(Entries taken from a collection)
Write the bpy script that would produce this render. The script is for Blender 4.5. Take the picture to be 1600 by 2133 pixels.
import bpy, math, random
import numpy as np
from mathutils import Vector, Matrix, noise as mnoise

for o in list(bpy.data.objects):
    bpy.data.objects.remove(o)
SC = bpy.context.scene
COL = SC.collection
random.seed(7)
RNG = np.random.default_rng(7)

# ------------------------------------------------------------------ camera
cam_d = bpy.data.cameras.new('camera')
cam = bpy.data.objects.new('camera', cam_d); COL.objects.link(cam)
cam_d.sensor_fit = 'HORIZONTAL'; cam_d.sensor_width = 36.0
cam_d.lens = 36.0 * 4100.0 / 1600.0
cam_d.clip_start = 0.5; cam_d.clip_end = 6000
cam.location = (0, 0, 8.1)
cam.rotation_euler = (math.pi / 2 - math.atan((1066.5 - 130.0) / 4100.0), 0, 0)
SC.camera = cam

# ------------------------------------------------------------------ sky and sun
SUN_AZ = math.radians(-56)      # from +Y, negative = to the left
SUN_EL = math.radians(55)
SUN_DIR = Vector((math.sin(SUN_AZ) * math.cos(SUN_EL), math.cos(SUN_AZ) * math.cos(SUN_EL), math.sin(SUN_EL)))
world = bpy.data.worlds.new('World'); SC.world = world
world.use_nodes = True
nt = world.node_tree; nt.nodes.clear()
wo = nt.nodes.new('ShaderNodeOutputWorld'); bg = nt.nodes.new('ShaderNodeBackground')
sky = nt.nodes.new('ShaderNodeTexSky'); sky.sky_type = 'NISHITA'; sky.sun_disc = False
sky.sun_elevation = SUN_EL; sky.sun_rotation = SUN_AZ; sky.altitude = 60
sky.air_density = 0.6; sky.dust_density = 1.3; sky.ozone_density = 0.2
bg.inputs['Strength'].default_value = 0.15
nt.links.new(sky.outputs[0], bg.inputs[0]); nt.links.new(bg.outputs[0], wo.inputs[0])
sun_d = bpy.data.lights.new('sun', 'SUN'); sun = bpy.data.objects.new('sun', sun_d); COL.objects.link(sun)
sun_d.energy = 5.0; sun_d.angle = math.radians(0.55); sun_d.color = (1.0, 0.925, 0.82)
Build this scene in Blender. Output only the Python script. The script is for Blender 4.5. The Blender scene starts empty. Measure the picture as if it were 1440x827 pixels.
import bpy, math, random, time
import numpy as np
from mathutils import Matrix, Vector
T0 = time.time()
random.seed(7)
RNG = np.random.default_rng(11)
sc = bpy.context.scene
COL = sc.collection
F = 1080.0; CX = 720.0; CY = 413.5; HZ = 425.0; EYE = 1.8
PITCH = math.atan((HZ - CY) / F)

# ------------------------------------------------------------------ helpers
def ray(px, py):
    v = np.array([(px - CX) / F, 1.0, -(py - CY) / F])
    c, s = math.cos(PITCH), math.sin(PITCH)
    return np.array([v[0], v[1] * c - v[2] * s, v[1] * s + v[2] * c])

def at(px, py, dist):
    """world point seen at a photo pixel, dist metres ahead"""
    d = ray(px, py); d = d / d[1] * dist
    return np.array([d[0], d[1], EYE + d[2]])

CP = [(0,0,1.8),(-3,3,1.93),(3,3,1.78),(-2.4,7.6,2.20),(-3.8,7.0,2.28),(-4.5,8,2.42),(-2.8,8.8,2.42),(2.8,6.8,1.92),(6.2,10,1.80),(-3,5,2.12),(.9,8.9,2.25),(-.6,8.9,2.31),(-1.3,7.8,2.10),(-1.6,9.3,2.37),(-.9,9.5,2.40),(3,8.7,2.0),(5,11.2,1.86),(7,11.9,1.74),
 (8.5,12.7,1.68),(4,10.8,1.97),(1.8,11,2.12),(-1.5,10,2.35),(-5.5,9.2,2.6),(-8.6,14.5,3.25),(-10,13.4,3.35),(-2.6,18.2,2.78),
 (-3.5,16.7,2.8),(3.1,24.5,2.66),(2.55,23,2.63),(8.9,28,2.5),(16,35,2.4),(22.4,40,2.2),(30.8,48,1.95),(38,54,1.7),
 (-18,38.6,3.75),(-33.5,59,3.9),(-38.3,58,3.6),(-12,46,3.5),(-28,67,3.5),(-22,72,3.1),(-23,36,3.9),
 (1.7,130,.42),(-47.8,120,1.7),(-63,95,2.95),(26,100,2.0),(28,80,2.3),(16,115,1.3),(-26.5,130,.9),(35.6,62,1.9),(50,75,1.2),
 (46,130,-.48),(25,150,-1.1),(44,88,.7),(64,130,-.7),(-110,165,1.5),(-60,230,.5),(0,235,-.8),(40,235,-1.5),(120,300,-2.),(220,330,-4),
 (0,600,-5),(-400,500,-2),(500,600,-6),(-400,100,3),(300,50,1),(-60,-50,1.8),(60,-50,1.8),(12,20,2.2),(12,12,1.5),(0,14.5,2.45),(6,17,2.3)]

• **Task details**
Repeat every entry exactly, please.

• **Answer to this task**
Write the bpy script that would produce this render. The script is for Blender 4.5. Take the picture to be 1600 by 2133 pixels.
import bpy, math, random
import numpy as np
from mathutils import Vector, Matrix, noise as mnoise

for o in list(bpy.data.objects):
    bpy.data.objects.remove(o)
SC = bpy.context.scene
COL = SC.collection
random.seed(7)
RNG = np.random.default_rng(7)

# ------------------------------------------------------------------ camera
cam_d = bpy.data.cameras.new('camera')
cam = bpy.data.objects.new('camera', cam_d); COL.objects.link(cam)
cam_d.sensor_fit = 'HORIZONTAL'; cam_d.sensor_width = 36.0
cam_d.lens = 36.0 * 4100.0 / 1600.0
cam_d.clip_start = 0.5; cam_d.clip_end = 6000
cam.location = (0, 0, 8.1)
cam.rotation_euler = (math.pi / 2 - math.atan((1066.5 - 130.0) / 4100.0), 0, 0)
SC.camera = cam

# ------------------------------------------------------------------ sky and sun
SUN_AZ = math.radians(-56)      # from +Y, negative = to the left
SUN_EL = math.radians(55)
SUN_DIR = Vector((math.sin(SUN_AZ) * math.cos(SUN_EL), math.cos(SUN_AZ) * math.cos(SUN_EL), math.sin(SUN_EL)))
world = bpy.data.worlds.new('World'); SC.world = world
world.use_nodes = True
nt = world.node_tree; nt.nodes.clear()
wo = nt.nodes.new('ShaderNodeOutputWorld'); bg = nt.nodes.new('ShaderNodeBackground')
sky = nt.nodes.new('ShaderNodeTexSky'); sky.sky_type = 'NISHITA'; sky.sun_disc = False
sky.sun_elevation = SUN_EL; sky.sun_rotation = SUN_AZ; sky.altitude = 60
sky.air_density = 0.6; sky.dust_density = 1.3; sky.ozone_density = 0.2
bg.inputs['Strength'].default_value = 0.15
nt.links.new(sky.outputs[0], bg.inputs[0]); nt.links.new(bg.outputs[0], wo.inputs[0])
sun_d = bpy.data.lights.new('sun', 'SUN'); sun = bpy.data.objects.new('sun', sun_d); COL.objects.link(sun)
sun_d.energy = 5.0; sun_d.angle = math.radians(0.55); sun_d.color = (1.0, 0.925, 0.82)
Build this scene in Blender. Output only the Python script. The script is for Blender 4.5. The Blender scene starts empty. Measure the picture as if it were 1440x827 pixels.
import bpy, math, random, time
import numpy as np
from mathutils import Matrix, Vector
T0 = time.time()
random.seed(7)
RNG = np.random.default_rng(11)
sc = bpy.context.scene
COL = sc.collection
F = 1080.0; CX = 720.0; CY = 413.5; HZ = 425.0; EYE = 1.8
PITCH = math.atan((HZ - CY) / F)

# ------------------------------------------------------------------ helpers
def ray(px, py):
    v = np.array([(px - CX) / F, 1.0, -(py - CY) / F])
    c, s = math.cos(PITCH), math.sin(PITCH)
    return np.array([v[0], v[1] * c - v[2] * s, v[1] * s + v[2] * c])

def at(px, py, dist):
    """world point seen at a photo pixel, dist metres ahead"""
    d = ray(px, py); d = d / d[1] * dist
    return np.array([d[0], d[1], EYE + d[2]])

CP = [(0,0,1.8),(-3,3,1.93),(3,3,1.78),(-2.4,7.6,2.20),(-3.8,7.0,2.28),(-4.5,8,2.42),(-2.8,8.8,2.42),(2.8,6.8,1.92),(6.2,10,1.80),(-3,5,2.12),(.9,8.9,2.25),(-.6,8.9,2.31),(-1.3,7.8,2.10),(-1.6,9.3,2.37),(-.9,9.5,2.40),(3,8.7,2.0),(5,11.2,1.86),(7,11.9,1.74),
 (8.5,12.7,1.68),(4,10.8,1.97),(1.8,11,2.12),(-1.5,10,2.35),(-5.5,9.2,2.6),(-8.6,14.5,3.25),(-10,13.4,3.35),(-2.6,18.2,2.78),
 (-3.5,16.7,2.8),(3.1,24.5,2.66),(2.55,23,2.63),(8.9,28,2.5),(16,35,2.4),(22.4,40,2.2),(30.8,48,1.95),(38,54,1.7),
 (-18,38.6,3.75),(-33.5,59,3.9),(-38.3,58,3.6),(-12,46,3.5),(-28,67,3.5),(-22,72,3.1),(-23,36,3.9),
 (1.7,130,.42),(-47.8,120,1.7),(-63,95,2.95),(26,100,2.0),(28,80,2.3),(16,115,1.3),(-26.5,130,.9),(35.6,62,1.9),(50,75,1.2),
 (46,130,-.48),(25,150,-1.1),(44,88,.7),(64,130,-.7),(-110,165,1.5),(-60,230,.5),(0,235,-.8),(40,235,-1.5),(120,300,-2.),(220,330,-4),
 (0,600,-5),(-400,500,-2),(500,600,-6),(-400,100,3),(300,50,1),(-60,-50,1.8),(60,-50,1.8),(12,20,2.2),(12,12,1.5),(0,14.5,2.45),(6,17,2.3)]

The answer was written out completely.